Sunday 19 February 2017

UNREADY

I hate war. 

We need to prepare for it. 

We need to fight for peace, while readying our defences. We need to do both. 

On this 75th anniversary of the Japanese bombing of Darwin, Australia , in World War Two, we should understand, that Australia was not ready for that war. The difference was, that back then we had a manufacturing sector that could mobilise. Now, ours is being dismantled. (Who makes money out of war? The arms manufacturers. )

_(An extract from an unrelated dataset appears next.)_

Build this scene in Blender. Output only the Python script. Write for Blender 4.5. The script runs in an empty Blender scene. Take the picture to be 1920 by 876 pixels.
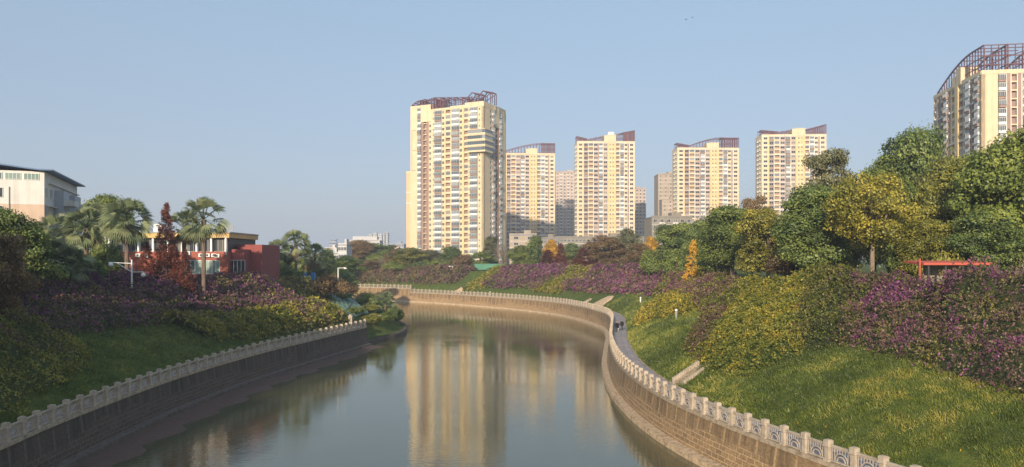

We need to be the peacemakers in the world, or we are stuffed.







From ABC News today:

The attacks by Japanese bombers on February 19, 1942, devastated the US Navy and was the largest loss of life in Australian waters in history.
The most commonly cited figure is 243 killed and at least 500 injured or missing, but because many people were buried in hurried graves on beaches or at sea, it is unlikely the true number of dead will ever be known.
The attacks involved 188 aircraft launched from four Japanese aircraft carriers located in the Timor Sea, followed by a second wave of 54 land-based bombers, supported by more than a dozen ships, destroyers and submarines.
The attacks on northern Australia continued for almost another two years. "



 




"Thirty aircraft were destroyed during the events of 1942, nine ships in Darwin Harbour and two outside were sunk, and some of the civil and military facilities in Darwin were destroyed.
The Japanese launched 77 attacks on the Top End until November 1943."  ABC News







More information on Wikipedia below. The book cited there, by Peter Grose , is very good, I have it. 


2 comments:

Fizzfan said...

So horribly tired of 'war' rhetoric. Despise everything connected to it. It shines a light on our species at its worst. Legalised murder. The horrors of it are not really examined and advertised enough. We should all be beside ourselves with total condemnation of it. How and why we have such a thriving industry connected to weapons is soul destroying when you consider what those funds could be spent on. I solemnly wonder just how much we've really evolved from cavemen whenever the subject comes up. Total sadness that we still haven't found a way to communicate effectively enough to make the whole subject obsolete. Please may it all be the mindless posturing of our politicians idiot mentality when we comes to not getting their own way.

Running on empty said...


Here in the West, most of the generation who knew war on their home soil have now passed on. We need to teach and study war history better so as not to repeat the mistakes of the past.